Según casi todos los pronósticos nos acercamos al fin de la Involución, tal y como la hemos conocido hasta ahora. Sea por los rusos, que vienen por la segunda conquista en el Caribe, o porque un grupo de poder tras la muerte del Castro Menor cree imprescindible negociar con Washington, la llamada cultura de la Involución muy poco tiene para ofrecer a las nuevas generaciones.

Las razones universales las sabemos: vivimos en la época de la pantalla digital donde la lectura más larga es de 500 caracteres y el reggaetón apaga a Mozart y a Beethoven. Las razones insulares podemos intuirlas: la cultura del escape, de la “pira”, de la necesidad primera. A nadie le interesa saber quién fue José Martí porque es el “autor intelectual” de toda la desgracia. No se come ni se viste con el Noticiero Nacional de la Televisión. La prensa escrita apenas alcanza para la función sanitaria pues cada día tiene menos páginas que el volante de un supermercado.

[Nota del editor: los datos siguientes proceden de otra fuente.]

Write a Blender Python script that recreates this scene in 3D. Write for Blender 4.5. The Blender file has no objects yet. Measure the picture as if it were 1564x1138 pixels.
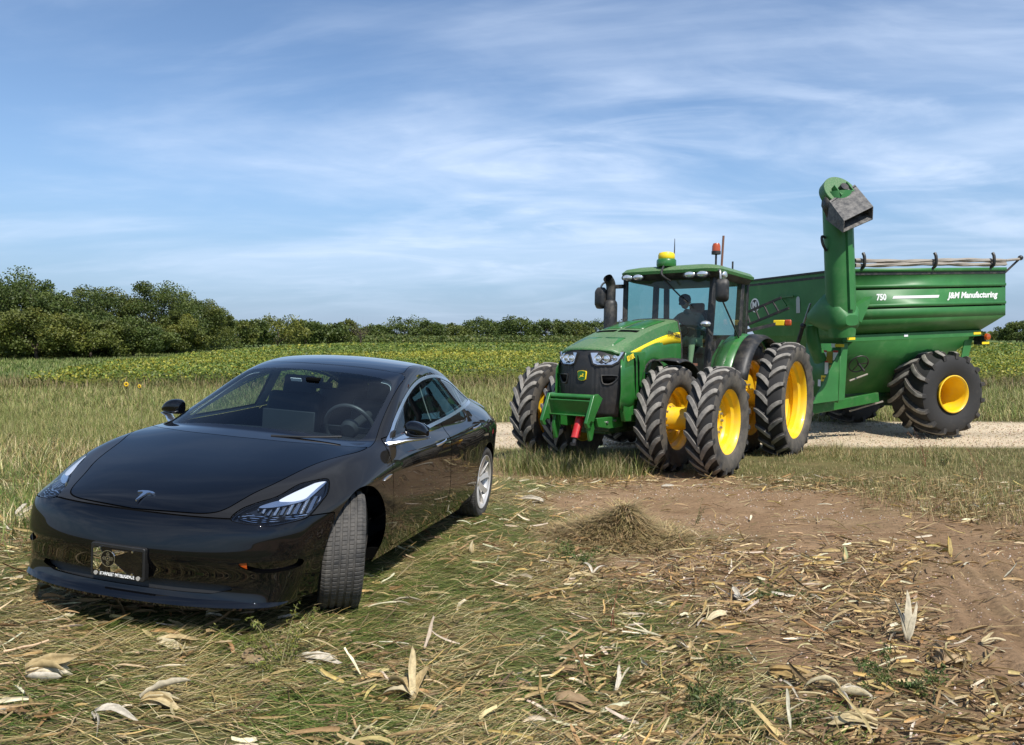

Ha sucedido lo que el marxismo clásico vaticinó. No hay superestructura que aguante tanta miseria en la base económica. La mengua cultural del pueblo cubano se le debe, en primer lugar, a la incapacidad del régimen para mantener aquella maquinaria cuasi industrial formadora de instructores de arte, músicos, grupos teatrales y musicales, cines, galerías y concursos internacionales. Hay una pérdida de poder económico y eso afecta los mecenazgos, sean merecidos o necesarios.

Y un elemento básico, al cual desdeña el comunismo insular: se ha perdido la “magia” que cierta vez cautivó a creadores y destinatarios. No hay poesía porque como dijera Albert Camus, todo está tan claro, que el arte no tiene razón de ser. Los ideólogos y comisarios culturales saben que lo sucedido en España al llamado Dúo Patriótico no es casualidad, ni una agresión del Imperialismo, quien paga a los gusanos —por cierto, larvas hasta hace muy poco de ese muladar— para hacer shows mediáticos. Saben que en Cuba millones de personas se alegran del rechazo a quienes parece han cambiado de fe. Acaso envidian no estar allí para unir sus voces de espanto. A personajes como ellos nadie los quiere. Nadie los necesita (discurso “que se vaya la escoria”, 1980)

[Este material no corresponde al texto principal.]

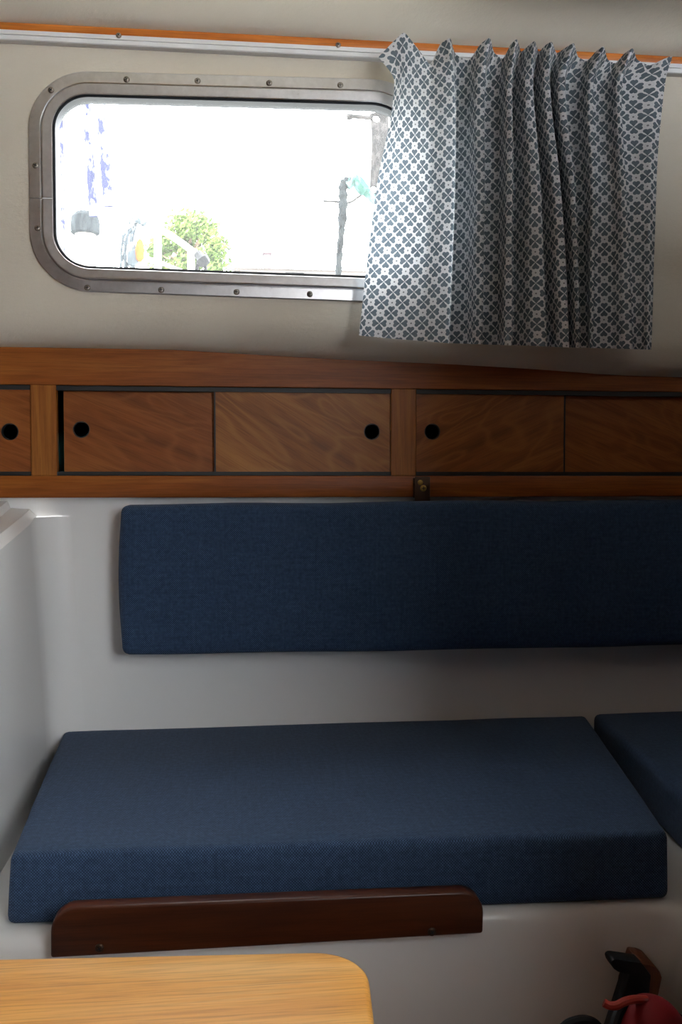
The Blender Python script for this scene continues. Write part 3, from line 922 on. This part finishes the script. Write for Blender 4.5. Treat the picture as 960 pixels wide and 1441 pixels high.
# ------------------------------------------------------------------ outside the window
bm = BM()
xs = [-6+i*.25 for i in range(49)]
grid(bm, [[Vector((x, y, ft(x)+dz)) for x in xs] for y, dz in ((YW+.027, .034), (1.62, .03), (2.60, .03), (2.62, .01), (2.63, -1.9))])
struct('side_deck', bm, M['deck'], 'pale side deck outside the window')
bm = BM(); box(bm, -60, 60, 2.62, 90, -1.2, -.9)
struct('ground', bm, plain('quay_ground', '#8f9188', .9), 'quay beyond the boat')
ZD = CZ+.225
def out_tube(name, pix, Y, r, mat, parent=None, n=6, seg=8):
    bm = BM(); tube(bm, smooth_path([at_y(x, y, Y) if len(q_) == 2 else at_y(x, y, q_[2]) for q_ in pix for x, y in [q_[:2]]], n), r, seg)
    return obj(name, bm, mat, parent)
# guard rail of the boat: white tube, lower wire, posts, black clamp
gr = empty('guard_rail', at_y(270, 400, 2.5)); tag(gr, 'white guard rail with a falling tube, wire and posts outside the window at the left', 'guard rail')
out_tube('top_tube', [(40, 240), (82, 259), (153, 289), (217, 318), (250, 338), (284, 363)], 2.5, .0085, M['white_wire'], gr)
out_tube('lower_wire', [(60, 318), (113, 334), (195, 359), (250, 379), (300, 398)], 2.5, .005, M['white_wire'], gr)
for px, yt in ((269, 351), (222, 321), (150, 290)):
    t_ = at_y(px, yt, 2.5); bm = BM(); tube(bm, [(t_.x, 2.5, ZD), (t_.x, 2.5, t_.z)], .010, 10); obj('post', bm, M['white_wire'], gr)
bm = BM()
tube(bm, smooth_path([at_y(279, 358, 2.49), at_y(284, 364, 2.48), at_y(287, 370, 2.49)], 4), [.012]*4+[.018]*4+[.012], 10)
tube(bm, smooth_path([at_y(283, 366, 2.49), at_y(278, 374, 2.49), at_y(275, 392, 2.5)], 4), .005, 8)
tube(bm, smooth_path([at_y(285, 366, 2.49), at_y(289, 376, 2.49), at_y(290, 400, 2.5)], 4), .005, 8)
obj('clamp', bm, M['blackp'], gr)
# two flecked blue ropes hanging, and a faint one by the frame
fm = fleck_mat('blue_flecked_rope', '#292b42', '#85878f', 34, .52)
def hang_rope(pix, Y, r, label):
    bm = BM(); pts = smooth_path([at_y(x, y, Y) for x, y in pix], 10)
    tube(bm, pts, [r*(1+.07*math.sin(i*1.9)) for i in range(len(pts))], 10)
    tag(obj('rope', bm, fm), label, 'rope', )
hang_rope([(116, 60), (121, 150), (127, 230), (131, 292), (132, 304)], 2.35, .0105, 'blue flecked rope hanging outside, second from the left window edge')
hang_rope([(134, 60), (142, 150), (148, 230), (153, 290)], 2.32, .0125, 'thicker blue flecked rope hanging outside, right of its thinner neighbour')
hang_rope([(84, 60), (86, 180), (88, 250), (89, 420)], 2.33, .005, 'thin blue flecked rope hanging outside right beside the left window frame')
# grey winch cover
wc = at_y(128, 318, 2.42)
bm = BM()
lathe(bm, [(.002, .036), (.022, .034), (.034, .022), (.037, 0), (.036, -.018), (.030, -.022)], (at_y(120, 318, 2.42).x, 2.42, at_y(120, 318, 2.42).z), 'z', 24)
wv = empty('winch', (wc.x, 2.42, ZD)); tag(wv, 'grey hooded winch standing outside behind the lower left of the window', 'winch')
obj('hood', bm, fleck_mat('grey_canvas', '#1f2224', '#2b2f31', 60, .5), wv)
p_ = at_y(120, 318, 2.42); bm = BM(); lathe(bm, [(.05, ZD), (.03, ZD+.03), (.024, p_.z-.03), (.026, p_.z-.022)], (p_.x, 2.42, 0), 'z', 20); obj('drum', bm, M['steel'], wv)
# bundle of lines and a small orange float on the rail
bm = BM()
for k in range(7):
    x = 178+random.uniform(-6, 14); pts = [at_y(193, 311, 2.47)] + [at_y(x+random.uniform(-4, 4), y, 2.47-.01*k/7) for y in (330, 350, 372, 400)]
    tube(bm, smooth_path(pts, 4), .0035, 6)
tube(bm, smooth_path([at_y(183, 313, 2.46), at_y(190, 309, 2.45), at_y(198, 312, 2.46), at_y(204, 316, 2.46)], 5), .008, 8)
tube(bm, smooth_path([at_y(186, 343, 2.46), at_y(188, 360, 2.45), at_y(185, 375, 2.46)], 5), [.008]*4+[.016]*5+[.01]*2, 8)
tag(obj('line_bundle', bm, fleck_mat('grey_line', '#3a4044', '#85898c', 50, .55)), 'tangle of grey lines tied to the white guard rail outside', 'lines')
bm = BM(); p_ = at_y(197, 352, 2.44); lathe(bm, [(.003, -.03), (.010, -.022), (.012, 0), (.009, .02), (.003, .028)], p_, 'z', 16)
tag(obj('float', bm, plain('orange_float', '#a5441c', .9)), 'small orange float hanging among the grey lines outside', 'float')
# steel strap with two holes, block and braided rope at the right
Yp = 1.80
st = fleck_mat('dull_galvanised', '#2c2b2b', '#3d3b3b', 90, .55)
sp = empty('steel_strap', at_y(530, 300, Yp)); tag(sp, 'grey steel strap with two holes seen outside at the right end of the pane', 'strap')
bm = BM()
outer = [(521, 160), (533, 157), (546, 160), (548, 200), (545, 250), (540, 276), (530, 280), (521, 276), (518, 270), (521, 262), (523, 225), (524, 195), (523, 172)]
t = BM()
vo = [t.verts.new(at_y(x, y, Yp)) for x, y in outer]; loops = [vo]
for hx, hy, hr in ((530, 166.5, 5.2), (526.5, 266, 4.8)):
    c0 = at_y(hx, hy, Yp); R0 = hr*Yp/FPX
    loops.append([t.verts.new((c0.x+R0*math.cos(2*PI*k/20), Yp, c0.z+R0*math.sin(2*PI*k/20))) for k in range(20)])
ed = [t.edges.new((L[i], L[(i+1) % len(L)])) for L in loops for i in range(len(L))]
bmesh.ops.triangle_fill(t, edges=ed, use_beauty=True)
rr = bmesh.ops.extrude_face_region(t, geom=t.faces[:]); bmesh.ops.translate(t, vec=(0, .008, 0), verts=[e for e in rr['geom'] if isinstance(e, bmesh.types.BMVert)])
merge(bm, t); obj('plate', bm, st, sp, smooth=False)
out_tube('pin', [(488, 164.5), (494, 164), (500, 164), (512, 165), (524, 166)], Yp, [.006]*8+[.0045]*17, st, sp)
p_ = at_y(540, 230, Yp); bm = BM(); tube(bm, [(p_.x+.012, Yp+.02, ZD), (p_.x+.012, Yp+.02, CZ+.78)], .012, 12); obj('stanchion', bm, M['steel'], sp)
bk_ = empty('rope_block', at_y(500, 268, Yp)); tag(bk_, 'pale teal lashed block with a thin cord outside beside the steel strap', 'block')
tealm = fleck_mat('faded_teal_cord', '#34524c', '#54696a', 60, .5)
out_tube('lashing', [(488, 262), (495, 256), (503, 256), (510, 265), (518, 273), (528, 282), (540, 290)], Yp, [.010]*10+[.013]*12+[.009]*15, tealm, bk_)
out_tube('cord', [(455, 283), (475, 284), (492, 285), (505, 277), (512, 272)], Yp, .0022, st, bk_)
bm = BM()
pts = smooth_path([at_y(497, 258, Yp), at_y(489, 255, Yp), at_y(483, 262, Yp), at_y(483, 285, Yp), at_y(481, 320, Yp), at_y(478, 355, Yp), at_y(476, 390, Yp), at_y(475, 420, Yp)], 10)
tube(bm, pts, [(.0085 if i < 40 else .0062)*(1+.13*math.sin(i*1.25)) for i in range(len(pts))], 10)
tag(obj('braided_rope', bm, fleck_mat('grey_braid', '#17191a', '#2a2e30', 60, .5)), 'dark grey braided rope hanging outside near the right end of the pane', 'rope')
# tree
YT = 40.0
tr = empty('tree', (at_y(268, 400, YT).x, YT, -.9)); tag(tr, 'light green leafy tree standing far behind the guard rail', 'tree')
bx_, bz_ = at_y(268, 400, YT).x, at_y(268, 400, YT).z
lm = Mat('spring_leaves', '#5e8a2c', .9, spec=.03)
nn = lm.noise(lm.coord('Object'), 1.2, 2); lm.color(lm.ramp(nn, [(.3, '#41542c'), (.7, '#64743c')]))
bm = BM()
blobs = []
for k in range(90):
    a_ = random.uniform(0, 2*PI); rr_ = random.random()**.6; h = random.uniform(-1, 1)
    blobs.append(Vector((bx_+1.85*rr_*math.cos(a_)*math.sqrt(max(.06, 1-max(h, 0)**1.6)), YT+1.5*rr_*math.sin(a_), bz_+.25+h*2.55)))
for b_ in blobs:
    for k in range(95):
        d = Vector((random.gauss(0, 1), random.gauss(0, 1), random.gauss(0, 1))).normalized()*random.uniform(.15, .52)
        c0 = b_+d; s_ = random.uniform(.06, .12)
        n1 = Vector((random.gauss(0, 1), random.gauss(0, 1), random.gauss(0, 1))).normalized(); n2 = n1.orthogonal().normalized(); n3 = n1.cross(n2)
        q4 = [bm.verts.new(c0+n2*s_*1.4), bm.verts.new(c0+n3*s_*.7), bm.verts.new(c0-n2*s_*1.4), bm.verts.new(c0-n3*s_*.7)]
        bm.faces.new(q4)
cr = obj('crown', bm, lm.m, tr, smooth=False); tag(cr, kind='stuff')
bm = BM(); tube(bm, [(bx_, YT, -.9), (bx_+.05, YT, 4), (bx_-.05, YT, bz_-2), (bx_, YT, bz_+1.5)], [.3, .24, .18, .05], 10)
for b_ in blobs[::3]: tube(bm, [(bx_, YT, b_.z-.9), (lerp(bx_, b_.x, .5), lerp(YT, b_.y, .5), b_.z-.35), b_], [.07, .05, .02], 6)
obj('trunk', bm, plain('bark', '#6b5c4c', .9), tr)
# distant house row
YH = 30.0
hb_ = empty('house', (at_y(430, 380, YH).x, YH, -.9)); tag(hb_, 'pale distant house with a low roof and chimney at the bottom of the pane', 'building')
xa, xb = at_y(338, 375, YH).x, at_y(600, 375, YH).x
ze, zr = at_y(400, 379, YH).z, at_y(400, 369, YH).z
bm = BM(); box(bm, xa, xb, YH, YH+5, -.9, ze); obj('walls', bm, plain('pale_brick', '#77706c', .9), hb_, smooth=False)
bm = BM(); prism(bm, [(xa-.2, YH-.3, ze-.05), (xa-.2, YH+2.5, zr+.25), (xa-.2, YH+5.3, ze-.05)], (xb-xa+.4, 0, 0)); obj('roof', bm, plain('roof_tiles', '#706867', .9), hb_, smooth=False)
c0 = at_y(378, 362, YH); bm = BM(); box(bm, c0.x-.11, c0.x+.11, YH+1.2, YH+1.5, ze, at_y(378, 353, YH).z+.25); box(bm, c0.x-.15, c0.x+.15, YH+1.15, YH+1.55, at_y(378, 353, YH).z+.2, at_y(378, 353, YH).z+.28); obj('chimney', bm, plain('chimney_brick', '#54494a', .9), hb_, smooth=False)
bm = BM(); c1 = at_y(415, 380, YH); box(bm, c1.x-.3, c1.x+.3, YH-.02, YH+.02, ze-.9, ze-.1); obj('window', bm, M['rubber'], hb_, smooth=False)

# ------------------------------------------------------------------ daylight
W = bpy.data.worlds.new('overcast_sky'); S.world = W; W.use_nodes = True
nt = W.node_tree; bg = nt.nodes['Background']
tc = nt.nodes.new('ShaderNodeTexCoord'); sp_ = nt.nodes.new('ShaderNodeSeparateXYZ'); rp = nt.nodes.new('ShaderNodeValToRGB')
nt.links.new(tc.outputs['Generated'], sp_.inputs[0]); nt.links.new(sp_.outputs[2], rp.inputs[0])
e = rp.color_ramp.elements; e[0].position = 0; e[0].color = (.86, .90, .95, 1); e[1].position = .6; e[1].color = (.95, .98, 1, 1)
nt.links.new(rp.outputs[0], bg.inputs['Color']); bg.inputs['Strength'].default_value = 23.0
def portal(loc, rot, sx, sy):
    L = bpy.data.lights.new('window_portal', 'AREA'); L.shape = 'RECTANGLE'; L.size = sx; L.size_y = sy
    L.cycles.is_portal = True
    o = bpy.data.objects.new('window_portal', L); o.location = loc; o.rotation_euler = rot; C.objects.link(o)
portal(((OW[0]+OW[1])/2, YB-.02, (OW[2]+OW[3])/2), (PI/2, 0, PI), OW[1]-OW[0], OW[3]-OW[2])
portal(((WX0+WX1)/2, YW+.03, (WZ0+WZ1)/2), (PI/2, 0, 0), WX1-WX0, WZ1-WZ0)
portal(((HX0+HX1)/2, (HY0+HY1)/2, ZCEIL+.02), (0, 0, 0), HX1-HX0, HY1-HY0)

cd = bpy.data.cameras.new('camera'); cam = bpy.data.objects.new('camera', cd); C.objects.link(cam)
cd.sensor_fit = 'AUTO'; cd.sensor_width = 36; cd.lens = 36*FPX/PH; cd.clip_start = .01; cd.clip_end = 300
cam.location = CAM; cam.rotation_euler = (PI/2-PITCH, 0, -YAW)
S.camera = cam
vs = S.view_settings; S.display_settings.display_device = 'sRGB'
vs.view_transform = 'Standard'; vs.look = 'None'; vs.exposure = 0.0; vs.gamma = 1; vs.use_curve_mapping = False
S.cycles.use_denoising = True
S.cycles.max_bounces = 10; S.cycles.diffuse_bounces = 6; S.cycles.transparent_max_bounces = 12
S.cycles.sample_clamp_indirect = 6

En este punto me detengo y pregunto: ¿perdurará la bella lírica de Silvio Rodríguez más allá del susurro y su olvidada inconformidad? ¿Quién recordará la poesía de amor de Nicolás Guillen, sin duda mejor que las alabanzas pastorales al régimen? Los Van Van, ¿se seguirá bailando su música sin importar en que patio de Miami o La Habana suenen en los próximos 10 años? Siete contra Tebas y Fuera del Juego: ¿se volverán a leer y representar en una Cuba democrática por sus valores estéticos y no por sus autores, víctimas propiciatorias del pasado?